After taking the stage, Berry credited the success of the co-op last year to its employees and board, highlighting Midwest Electric’s commitment to safety. Due to employees’ commitment to cost control, he said rates have remained “fair, competitive, and stable” and have not increased since August 2010 — over seven years.

Investing in reliability upgrades, including upcoming plans to begin an automated backfeed project that would restore power dramatically faster, has been a key focus for Midwest Electric, something Berry says all translates into member satisfaction. 

“We invest about $3 million each year in reliability upgrades, and the results are showing,” Berry said, citing that in 2016, the average Midwest Electric member had power available 99.98 percent of the time. 

In April, Matt said, the co-op scored its highest American Customer Satisfaction Index score yet — an 89 — proving that the cooperative business model and the effect Midwest Electric’s Community Connection Fund has on the communities it serves provide immense value to members.

Areas of improvement Berry noted for the year to come include communication with younger generations, strengthening community outreach and economic development within the local community, power reliability, and planning for employee succession and retirements. 

Vandemark reported that 2016 saw a slight increase in kilowatt-hour sales and operating revenues, while the co-op gained 7 miles of energized distribution line and continued right-of-way maintenance by pruning 455 miles of trees along power lines. Midwest Electric also broke the 11,000-meter mark in 2016 with 11,042 meters currently in service, a trend Vandemark hopes will continue going forward. 

“Last year, we created a new three-year strategic plan,” Vandemark said. “This provides the platform to guide our decisions with the overall goals of competitive electric rates, strong power reliability, and a commitment to our communities.”

More than $1.4 million in patronage capital credits was returned to members in 2016, Vandemark said, a sign of financial stability for the cooperative. 

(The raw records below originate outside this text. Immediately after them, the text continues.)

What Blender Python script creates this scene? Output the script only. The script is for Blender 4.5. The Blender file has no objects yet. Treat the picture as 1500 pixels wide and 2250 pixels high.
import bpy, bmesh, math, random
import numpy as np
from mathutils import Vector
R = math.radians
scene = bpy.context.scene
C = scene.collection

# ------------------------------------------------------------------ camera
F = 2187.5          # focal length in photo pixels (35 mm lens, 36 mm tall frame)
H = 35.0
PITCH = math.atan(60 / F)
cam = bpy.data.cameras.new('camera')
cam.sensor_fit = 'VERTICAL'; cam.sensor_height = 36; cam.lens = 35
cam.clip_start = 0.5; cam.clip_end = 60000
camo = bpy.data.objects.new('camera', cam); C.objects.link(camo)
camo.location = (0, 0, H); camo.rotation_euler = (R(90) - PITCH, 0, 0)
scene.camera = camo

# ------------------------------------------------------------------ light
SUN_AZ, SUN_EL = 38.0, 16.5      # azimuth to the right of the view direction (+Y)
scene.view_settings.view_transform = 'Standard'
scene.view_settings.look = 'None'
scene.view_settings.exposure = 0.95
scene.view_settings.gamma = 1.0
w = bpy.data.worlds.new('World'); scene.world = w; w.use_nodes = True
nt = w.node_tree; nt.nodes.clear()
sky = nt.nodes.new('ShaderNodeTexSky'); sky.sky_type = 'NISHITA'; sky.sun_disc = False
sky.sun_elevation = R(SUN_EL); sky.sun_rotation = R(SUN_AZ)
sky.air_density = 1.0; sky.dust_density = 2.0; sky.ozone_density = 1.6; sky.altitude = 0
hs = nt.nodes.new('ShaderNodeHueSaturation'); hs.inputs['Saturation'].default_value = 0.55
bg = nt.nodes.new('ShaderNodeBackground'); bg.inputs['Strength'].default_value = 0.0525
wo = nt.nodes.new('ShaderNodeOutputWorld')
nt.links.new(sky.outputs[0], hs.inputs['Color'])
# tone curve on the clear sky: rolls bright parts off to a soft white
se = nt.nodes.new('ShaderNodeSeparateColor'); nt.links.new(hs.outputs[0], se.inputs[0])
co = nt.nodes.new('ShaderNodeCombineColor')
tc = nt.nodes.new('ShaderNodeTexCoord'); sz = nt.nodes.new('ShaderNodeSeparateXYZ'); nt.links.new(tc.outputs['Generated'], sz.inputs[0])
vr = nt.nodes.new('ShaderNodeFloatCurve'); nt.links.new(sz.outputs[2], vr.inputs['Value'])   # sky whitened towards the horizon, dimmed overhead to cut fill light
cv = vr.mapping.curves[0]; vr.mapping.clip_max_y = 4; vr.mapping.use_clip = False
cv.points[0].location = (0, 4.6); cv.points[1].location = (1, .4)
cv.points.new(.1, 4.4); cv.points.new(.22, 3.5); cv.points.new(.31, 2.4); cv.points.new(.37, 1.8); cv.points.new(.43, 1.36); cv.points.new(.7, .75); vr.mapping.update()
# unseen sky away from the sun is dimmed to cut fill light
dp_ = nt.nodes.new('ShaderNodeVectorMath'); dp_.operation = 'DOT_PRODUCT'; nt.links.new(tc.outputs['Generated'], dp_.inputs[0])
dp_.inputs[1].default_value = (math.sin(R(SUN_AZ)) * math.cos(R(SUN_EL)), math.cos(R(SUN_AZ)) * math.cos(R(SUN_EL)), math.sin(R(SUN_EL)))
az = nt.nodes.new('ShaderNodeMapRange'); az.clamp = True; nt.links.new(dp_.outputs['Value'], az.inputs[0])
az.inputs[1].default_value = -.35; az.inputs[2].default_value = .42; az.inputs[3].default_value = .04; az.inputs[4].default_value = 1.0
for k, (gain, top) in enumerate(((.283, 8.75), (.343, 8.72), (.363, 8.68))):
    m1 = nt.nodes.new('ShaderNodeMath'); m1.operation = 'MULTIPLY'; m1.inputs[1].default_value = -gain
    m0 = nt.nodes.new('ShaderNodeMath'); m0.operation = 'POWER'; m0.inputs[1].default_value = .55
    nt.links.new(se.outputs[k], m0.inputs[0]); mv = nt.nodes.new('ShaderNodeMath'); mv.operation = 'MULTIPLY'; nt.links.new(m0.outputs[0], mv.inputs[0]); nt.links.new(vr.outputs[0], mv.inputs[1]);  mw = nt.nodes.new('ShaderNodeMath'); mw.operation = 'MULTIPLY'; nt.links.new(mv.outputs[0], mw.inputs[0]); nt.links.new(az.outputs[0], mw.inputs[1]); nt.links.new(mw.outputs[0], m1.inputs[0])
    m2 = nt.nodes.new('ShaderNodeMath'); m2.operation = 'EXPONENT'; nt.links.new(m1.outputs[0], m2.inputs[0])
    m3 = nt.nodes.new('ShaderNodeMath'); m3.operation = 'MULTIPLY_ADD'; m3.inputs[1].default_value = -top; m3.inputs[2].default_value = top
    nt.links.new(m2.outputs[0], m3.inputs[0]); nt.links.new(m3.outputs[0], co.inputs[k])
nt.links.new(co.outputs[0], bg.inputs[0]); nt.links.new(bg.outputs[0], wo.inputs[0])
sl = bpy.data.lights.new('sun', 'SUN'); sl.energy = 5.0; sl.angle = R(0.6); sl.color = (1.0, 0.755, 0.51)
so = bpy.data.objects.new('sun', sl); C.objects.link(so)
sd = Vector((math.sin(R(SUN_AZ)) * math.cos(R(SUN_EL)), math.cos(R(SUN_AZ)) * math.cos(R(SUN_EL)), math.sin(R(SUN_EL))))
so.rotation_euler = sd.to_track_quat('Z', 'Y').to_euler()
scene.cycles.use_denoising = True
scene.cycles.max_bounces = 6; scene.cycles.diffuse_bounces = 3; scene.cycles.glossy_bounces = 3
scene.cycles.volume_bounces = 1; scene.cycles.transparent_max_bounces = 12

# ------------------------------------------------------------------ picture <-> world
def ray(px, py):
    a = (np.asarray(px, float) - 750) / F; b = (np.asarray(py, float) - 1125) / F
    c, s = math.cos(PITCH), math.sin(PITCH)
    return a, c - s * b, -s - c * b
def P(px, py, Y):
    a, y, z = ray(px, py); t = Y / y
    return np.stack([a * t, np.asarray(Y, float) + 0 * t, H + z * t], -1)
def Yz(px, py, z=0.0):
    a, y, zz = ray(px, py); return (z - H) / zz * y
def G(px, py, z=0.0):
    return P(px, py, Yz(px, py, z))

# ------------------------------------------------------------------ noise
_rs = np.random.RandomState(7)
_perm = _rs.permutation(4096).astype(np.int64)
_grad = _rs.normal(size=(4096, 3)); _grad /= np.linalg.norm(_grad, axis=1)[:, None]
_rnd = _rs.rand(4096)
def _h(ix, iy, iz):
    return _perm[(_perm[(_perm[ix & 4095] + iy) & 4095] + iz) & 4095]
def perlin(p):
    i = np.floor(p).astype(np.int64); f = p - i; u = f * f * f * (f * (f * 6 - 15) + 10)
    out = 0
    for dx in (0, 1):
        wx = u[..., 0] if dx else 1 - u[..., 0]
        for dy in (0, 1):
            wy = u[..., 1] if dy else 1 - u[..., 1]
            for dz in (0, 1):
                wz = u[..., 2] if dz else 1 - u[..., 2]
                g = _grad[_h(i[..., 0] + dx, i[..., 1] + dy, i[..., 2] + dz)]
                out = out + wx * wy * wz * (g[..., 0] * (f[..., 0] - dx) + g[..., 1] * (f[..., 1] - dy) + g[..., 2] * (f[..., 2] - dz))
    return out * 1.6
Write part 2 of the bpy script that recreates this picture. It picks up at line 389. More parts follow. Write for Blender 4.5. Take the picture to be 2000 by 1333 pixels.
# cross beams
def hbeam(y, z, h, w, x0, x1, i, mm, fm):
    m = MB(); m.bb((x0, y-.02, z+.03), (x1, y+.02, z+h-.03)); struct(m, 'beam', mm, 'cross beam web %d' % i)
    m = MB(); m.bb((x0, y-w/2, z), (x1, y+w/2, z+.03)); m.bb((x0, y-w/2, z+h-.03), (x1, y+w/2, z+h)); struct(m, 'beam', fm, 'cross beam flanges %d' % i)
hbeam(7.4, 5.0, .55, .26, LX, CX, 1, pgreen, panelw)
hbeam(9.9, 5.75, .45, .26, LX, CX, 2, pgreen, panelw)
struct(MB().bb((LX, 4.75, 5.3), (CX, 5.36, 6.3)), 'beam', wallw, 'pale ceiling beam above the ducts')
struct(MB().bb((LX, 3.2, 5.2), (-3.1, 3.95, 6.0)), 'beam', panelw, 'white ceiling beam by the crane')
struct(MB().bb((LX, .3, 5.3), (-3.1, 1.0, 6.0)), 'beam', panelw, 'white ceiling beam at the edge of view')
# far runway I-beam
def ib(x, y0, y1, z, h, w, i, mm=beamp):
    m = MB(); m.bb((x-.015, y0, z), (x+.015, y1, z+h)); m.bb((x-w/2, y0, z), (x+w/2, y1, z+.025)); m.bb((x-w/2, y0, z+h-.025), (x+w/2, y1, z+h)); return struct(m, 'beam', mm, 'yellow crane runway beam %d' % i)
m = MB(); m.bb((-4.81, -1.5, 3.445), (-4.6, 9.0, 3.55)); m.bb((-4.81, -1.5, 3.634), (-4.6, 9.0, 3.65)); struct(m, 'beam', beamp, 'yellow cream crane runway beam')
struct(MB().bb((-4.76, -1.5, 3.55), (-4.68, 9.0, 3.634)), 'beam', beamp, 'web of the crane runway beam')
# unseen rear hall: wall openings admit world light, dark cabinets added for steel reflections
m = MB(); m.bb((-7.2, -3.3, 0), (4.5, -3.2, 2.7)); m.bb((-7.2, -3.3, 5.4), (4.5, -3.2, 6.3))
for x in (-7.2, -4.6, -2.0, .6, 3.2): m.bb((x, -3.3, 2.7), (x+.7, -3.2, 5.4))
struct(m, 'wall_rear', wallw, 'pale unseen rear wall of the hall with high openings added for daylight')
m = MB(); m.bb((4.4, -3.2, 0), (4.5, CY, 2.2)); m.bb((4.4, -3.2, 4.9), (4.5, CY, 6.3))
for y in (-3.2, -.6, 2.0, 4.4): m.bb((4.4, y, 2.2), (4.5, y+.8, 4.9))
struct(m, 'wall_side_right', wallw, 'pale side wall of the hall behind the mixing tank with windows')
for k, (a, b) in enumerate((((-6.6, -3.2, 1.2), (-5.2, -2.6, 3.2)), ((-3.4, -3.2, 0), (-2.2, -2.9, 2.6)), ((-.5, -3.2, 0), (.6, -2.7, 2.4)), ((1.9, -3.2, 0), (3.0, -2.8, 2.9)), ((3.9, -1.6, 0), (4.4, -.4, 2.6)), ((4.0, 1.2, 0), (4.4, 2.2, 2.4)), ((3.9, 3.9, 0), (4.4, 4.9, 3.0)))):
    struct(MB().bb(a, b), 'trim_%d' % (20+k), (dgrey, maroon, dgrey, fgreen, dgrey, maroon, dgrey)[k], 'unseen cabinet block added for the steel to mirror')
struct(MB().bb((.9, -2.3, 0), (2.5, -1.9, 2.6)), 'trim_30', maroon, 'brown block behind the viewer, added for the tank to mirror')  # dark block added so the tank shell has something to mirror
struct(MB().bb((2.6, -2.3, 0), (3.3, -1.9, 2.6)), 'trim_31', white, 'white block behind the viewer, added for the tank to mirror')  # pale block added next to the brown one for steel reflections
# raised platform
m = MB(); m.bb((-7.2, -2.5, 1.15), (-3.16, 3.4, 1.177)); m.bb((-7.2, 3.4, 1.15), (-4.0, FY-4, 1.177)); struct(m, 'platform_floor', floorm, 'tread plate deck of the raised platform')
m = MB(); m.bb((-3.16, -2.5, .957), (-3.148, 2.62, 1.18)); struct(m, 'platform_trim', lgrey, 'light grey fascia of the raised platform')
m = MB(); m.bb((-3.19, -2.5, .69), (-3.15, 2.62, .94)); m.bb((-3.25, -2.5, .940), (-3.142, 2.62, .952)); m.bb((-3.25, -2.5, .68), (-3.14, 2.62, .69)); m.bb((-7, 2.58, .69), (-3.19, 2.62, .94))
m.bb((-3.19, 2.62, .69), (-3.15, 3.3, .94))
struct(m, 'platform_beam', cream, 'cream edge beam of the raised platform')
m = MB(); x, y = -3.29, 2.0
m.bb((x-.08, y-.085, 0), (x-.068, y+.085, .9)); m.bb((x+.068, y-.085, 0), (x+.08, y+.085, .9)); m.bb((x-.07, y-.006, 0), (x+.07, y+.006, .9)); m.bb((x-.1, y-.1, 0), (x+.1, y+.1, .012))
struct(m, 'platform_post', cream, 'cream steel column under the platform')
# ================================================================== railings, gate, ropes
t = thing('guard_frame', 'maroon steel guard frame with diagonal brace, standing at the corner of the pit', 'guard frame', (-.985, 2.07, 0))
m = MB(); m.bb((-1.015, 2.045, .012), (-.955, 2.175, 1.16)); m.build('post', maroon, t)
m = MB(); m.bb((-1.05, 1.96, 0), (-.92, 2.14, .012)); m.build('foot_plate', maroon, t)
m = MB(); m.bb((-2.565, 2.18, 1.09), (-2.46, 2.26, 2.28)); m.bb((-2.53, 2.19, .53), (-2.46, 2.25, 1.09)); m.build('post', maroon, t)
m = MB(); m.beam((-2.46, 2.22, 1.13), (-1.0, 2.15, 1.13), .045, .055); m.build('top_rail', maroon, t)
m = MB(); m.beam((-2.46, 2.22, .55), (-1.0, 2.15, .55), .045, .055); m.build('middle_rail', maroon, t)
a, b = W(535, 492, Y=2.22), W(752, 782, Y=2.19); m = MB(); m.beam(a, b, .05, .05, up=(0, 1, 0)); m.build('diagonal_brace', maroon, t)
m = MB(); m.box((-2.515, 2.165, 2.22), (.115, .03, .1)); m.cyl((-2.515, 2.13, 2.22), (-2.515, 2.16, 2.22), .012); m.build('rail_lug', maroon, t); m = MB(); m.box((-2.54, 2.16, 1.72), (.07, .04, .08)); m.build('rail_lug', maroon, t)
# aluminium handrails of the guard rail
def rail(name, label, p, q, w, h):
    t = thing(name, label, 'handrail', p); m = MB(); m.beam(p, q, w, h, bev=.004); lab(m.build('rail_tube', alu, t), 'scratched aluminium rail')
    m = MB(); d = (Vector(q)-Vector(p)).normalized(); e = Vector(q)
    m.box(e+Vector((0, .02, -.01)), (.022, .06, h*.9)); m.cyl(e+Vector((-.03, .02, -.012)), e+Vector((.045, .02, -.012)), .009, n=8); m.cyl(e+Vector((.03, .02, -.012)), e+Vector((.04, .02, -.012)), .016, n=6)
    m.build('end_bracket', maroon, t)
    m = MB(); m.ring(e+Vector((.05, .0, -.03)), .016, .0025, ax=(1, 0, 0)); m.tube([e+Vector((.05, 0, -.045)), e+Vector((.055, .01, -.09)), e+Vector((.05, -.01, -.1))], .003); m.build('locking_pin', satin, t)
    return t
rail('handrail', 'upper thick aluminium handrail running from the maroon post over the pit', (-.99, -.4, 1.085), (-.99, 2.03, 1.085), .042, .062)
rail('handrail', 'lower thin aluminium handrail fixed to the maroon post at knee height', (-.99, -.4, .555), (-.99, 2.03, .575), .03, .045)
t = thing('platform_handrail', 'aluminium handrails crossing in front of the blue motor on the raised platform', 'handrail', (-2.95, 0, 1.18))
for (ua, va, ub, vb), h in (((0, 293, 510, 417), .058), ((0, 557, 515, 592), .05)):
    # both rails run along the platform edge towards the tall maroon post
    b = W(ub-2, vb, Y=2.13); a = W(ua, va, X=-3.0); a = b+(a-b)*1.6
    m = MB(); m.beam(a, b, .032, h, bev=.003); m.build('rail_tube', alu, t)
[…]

Pat O’Loughlin, president and CEO of Ohio’s Electric Cooperatives, Midwest Electric’s power supplier and statewide trade association, summarized some of the biggest changes affecting Ohio electric cooperatives: cleaner power production, improved reliability, an expanded lineworker training program, development of the community OurSolar project, a newly redesigned and renamed member magazine — Ohio Cooperative Living — and the continual need to advocate for common sense solutions to energy and environmental issues. 

“We pushed back hard against the EPA’s proposed plan to further regulate and restrict the use of coal at our power plants — not because we’re opposed to clean power, but because the regulation just didn’t make sense,” O’Loughlin said. “It would have achieved very little environmental benefits, but at a great expense.”

At the event, members enjoyed a free breakfast buffet with a bounce house and games for kids. Over $2,500 was given away in cash prizes, members were able to take advantage of the health fair, and LED lightbulbs were sold with proceeds donated to the nonprofit Fallen Linemen Organization.